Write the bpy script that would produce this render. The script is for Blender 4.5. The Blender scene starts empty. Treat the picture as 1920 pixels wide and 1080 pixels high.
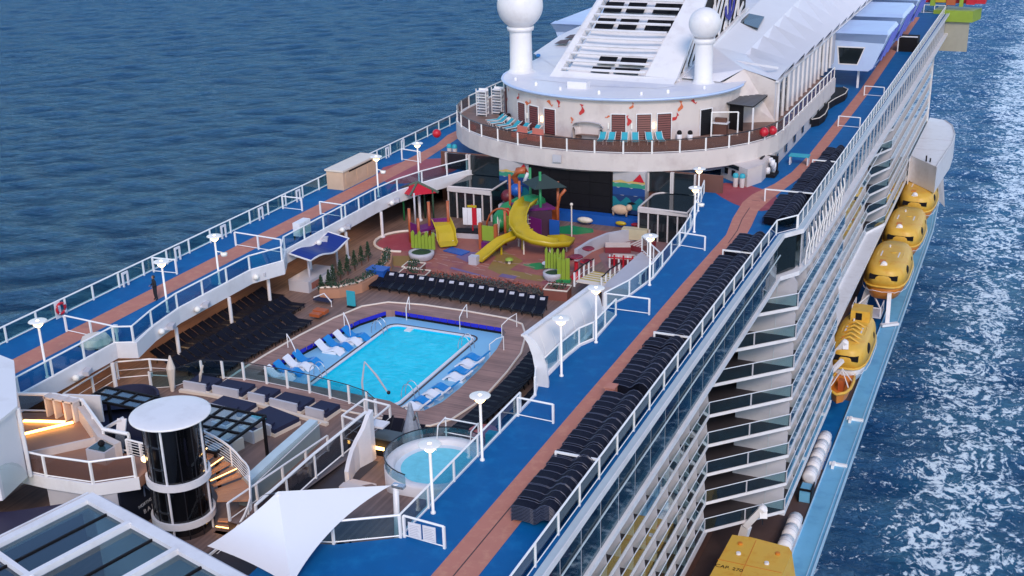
import bpy, bmesh, math, random
from mathutils import Vector, Matrix
import numpy as np
random.seed(7)
PI = math.pi
S = bpy.context.scene
C = S.collection
V = Vector

# ---------------------------------------------------------------- camera
cam_d = bpy.data.cameras.new('camera')
cam = bpy.data.objects.new('camera', cam_d); C.objects.link(cam)
cam_d.sensor_width = 36.0; cam_d.lens = 42.0
cam_d.clip_start = 0.5; cam_d.clip_end = 9000
_r = V((0.91481, 0.40318, -0.02378)); _u = V((-0.12289, 0.33396, 0.93454)); _f = V((-0.38473, 0.85201, -0.35506))
_r = _r.normalized(); _b = -_f.normalized(); _u = _b.cross(_r).normalized(); _r = _u.cross(_b)
cam.matrix_world = Matrix(((_r.x, _u.x, _b.x, 37.1), (_r.y, _u.y, _b.y, 0.0), (_r.z, _u.z, _b.z, 29.0), (0, 0, 0, 1)))
S.camera = cam

# ---------------------------------------------------------------- sky, sun, exposure
SUN_EL = math.radians(38); SUN_AZ = math.radians(152)      # azimuth measured from +Y towards +X: soft, ahead and to port
W = bpy.data.worlds.new('World'); S.world = W; W.use_nodes = True
nt = W.node_tree; bg = nt.nodes['Background']
sky = nt.nodes.new('ShaderNodeTexSky'); sky.sky_type = 'NISHITA'; sky.sun_disc = False
sky.sun_elevation = SUN_EL; sky.sun_rotation = SUN_AZ; sky.air_density = 1.0; sky.dust_density = 0.1; sky.ozone_density = 2.0
nt.links.new(sky.outputs[0], bg.inputs[0]); bg.inputs[1].default_value = 0.15
sl = bpy.data.lights.new('sun', 'SUN'); sl.energy = 1.4; sl.angle = math.radians(18); sl.color = (1.0, 0.81, 0.68)
so = bpy.data.objects.new('sun', sl); C.objects.link(so)
sd = V((math.sin(SUN_AZ) * math.cos(SUN_EL), math.cos(SUN_AZ) * math.cos(SUN_EL), math.sin(SUN_EL)))
so.rotation_euler = sd.to_track_quat('Z', 'Y').to_euler(); so.location = (-60, -60, 80)
S.view_settings.view_transform = 'Standard'; S.view_settings.look = 'None'
S.view_settings.gamma = 1.0; S.view_settings.use_curve_mapping = False
S.view_settings.exposure = 0.68
S.render.engine = 'CYCLES'
S.cycles.transparent_max_bounces = 24; S.cycles.max_bounces = 6

# ---------------------------------------------------------------- materials
def new_mat(name):
    m = bpy.data.materials.new(name); m.use_nodes = True
    n = m.node_tree.nodes; b = n['Principled BSDF']
    return m, n, m.node_tree.links, b
def mat(name, col, rough=0.55, var=0.12, scale=1.5, metal=0.0, bump=0.0, bscale=20.0, dirt=None, dscale=0.35, emit=None, es=0.0, spec=0.5, coord='Object'):
    m, n, l, b = new_mat(name)
    tc = n.new('ShaderNodeTexCoord'); co = tc.outputs[coord]
    nz = n.new('ShaderNodeTexNoise'); nz.inputs['Scale'].default_value = scale; nz.inputs['Detail'].default_value = 5
    l.new(co, nz.inputs['Vector'])
    mx = n.new('ShaderNodeMix'); mx.data_type = 'RGBA'
    c1 = [max(0, c * (1 - var)) for c in col]; c2 = [min(1, c * (1 + var)) for c in col]
    mx.inputs[6].default_value = (*c1, 1); mx.inputs[7].default_value = (*c2, 1)
    l.new(nz.outputs['Fac'], mx.inputs[0]); out = mx.outputs[2]
    if dirt:
        n2 = n.new('ShaderNodeTexNoise'); n2.inputs['Scale'].default_value = dscale; n2.inputs['Detail'].default_value = 7; n2.inputs['Roughness'].default_value = 0.65
        l.new(co, n2.inputs['Vector'])
        r = n.new('ShaderNodeValToRGB'); r.color_ramp.elements[0].position = 0.5; r.color_ramp.elements[1].position = 0.72
        l.new(n2.outputs['Fac'], r.inputs[0])
        m2 = n.new('ShaderNodeMix'); m2.data_type = 'RGBA'; m2.inputs[7].default_value = (*dirt, 1)
        l.new(r.outputs[0], m2.inputs[0]); l.new(out, m2.inputs[6]); out = m2.outputs[2]
    l.new(out, b.inputs['Base Color'])
    b.inputs['Roughness'].default_value = rough; b.inputs['Metallic'].default_value = metal
    b.inputs['Specular IOR Level'].default_value = spec
    if bump:
        n3 = n.new('ShaderNodeTexNoise'); n3.inputs['Scale'].default_value = bscale; l.new(co, n3.inputs['Vector'])
        bp = n.new('ShaderNodeBump'); bp.inputs['Strength'].default_value = bump; bp.inputs['Distance'].default_value = 0.05
        l.new(n3.outputs['Fac'], bp.inputs['Height']); l.new(bp.outputs[0], b.inputs['Normal'])
    if emit:
        b.inputs['Emission Color'].default_value = (*emit, 1); b.inputs['Emission Strength'].default_value = es
    return m
def glass(name, tint, ior=1.45, rough=0.03, extra=0.0, film=None):
    m, n, l, b = new_mat(name); n.remove(b)
    out = n['Material Output']
    tr = n.new('ShaderNodeBsdfTransparent'); tr.inputs[0].default_value = (*[c ** 0.5 for c in tint], 1)
    gl = n.new('ShaderNodeBsdfGlossy'); gl.inputs['Roughness'].default_value = rough; gl.inputs[0].default_value = (0.9, 0.95, 1, 1)
    lw = n.new('ShaderNodeLayerWeight'); lw.inputs[0].default_value = 0.5
    pw = n.new('ShaderNodeMath'); pw.operation = 'POWER'; pw.inputs[1].default_value = 4.0; l.new(lw.outputs['Facing'], pw.inputs[0])
    mx = n.new('ShaderNodeMixShader'); l.new(tr.outputs[0], mx.inputs[1]); l.new(gl.outputs[0], mx.inputs[2])
    ad = n.new('ShaderNodeMath'); ad.operation = 'MULTIPLY_ADD'; ad.use_clamp = True; ad.inputs[1].default_value = 0.8; ad.inputs[2].default_value = 0.03+extra
    l.new(pw.outputs[0], ad.inputs[0]); l.new(ad.outputs[0], mx.inputs[0])
    last = mx
    if film:
        df = n.new('ShaderNodeBsdfDiffuse'); df.inputs[0].default_value = (*film[0], 1)
        m2 = n.new('ShaderNodeMixShader'); m2.inputs[0].default_value = film[1]
        l.new(mx.outputs[0], m2.inputs[1]); l.new(df.outputs[0], m2.inputs[2]); last = m2
    l.new(last.outputs[0], out.inputs[0])
    return m
def planks(name, col, width=0.14, axis=0, rough=0.6, depth=0.5, gap=(0.03, 0.02, 0.02)):
    """boards along one axis with a dark seam: far too fine to tell apart at this size"""
    m, n, l, b = new_mat(name)
    tc = n.new('ShaderNodeTexCoord'); sx = n.new('ShaderNodeSeparateXYZ'); l.new(tc.outputs['Object'], sx.inputs[0])
    dv = n.new('ShaderNodeMath'); dv.operation = 'DIVIDE'; dv.inputs[1].default_value = width; l.new(sx.outputs[axis], dv.inputs[0])
    fl = n.new('ShaderNodeMath'); fl.operation = 'FLOOR'; l.new(dv.outputs[0], fl.inputs[0])
    wn = n.new('ShaderNodeTexWhiteNoise'); wn.noise_dimensions = '1D'; l.new(fl.outputs[0], wn.inputs['W'])
    nz = n.new('ShaderNodeTexNoise'); nz.inputs['Scale'].default_value = 0.8; nz.inputs['Detail'].default_value = 6; l.new(tc.outputs['Object'], nz.inputs['Vector'])
    ad = n.new('ShaderNodeMath'); ad.operation = 'MULTIPLY_ADD'; ad.inputs[1].default_value = 0.45; l.new(wn.outputs[0], ad.inputs[0]); l.new(nz.outputs['Fac'], ad.inputs[2])
    rp = n.new('ShaderNodeValToRGB'); rp.color_ramp.elements[0].position = 0.25; rp.color_ramp.elements[1].position = 1.1 if False else 1.0
    rp.color_ramp.elements[0].color = (*[c * 0.65 for c in col], 1); rp.color_ramp.elements[1].color = (*[min(1, c * 1.35) for c in col], 1)
    l.new(ad.outputs[0], rp.inputs[0]); l.new(rp.outputs[0], b.inputs['Base Color'])
    b.inputs['Roughness'].default_value = rough
    return m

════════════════

→ Instruction
Going through the lines above one by one, tally those with the word "scene" and give only the total.

→ Written response
2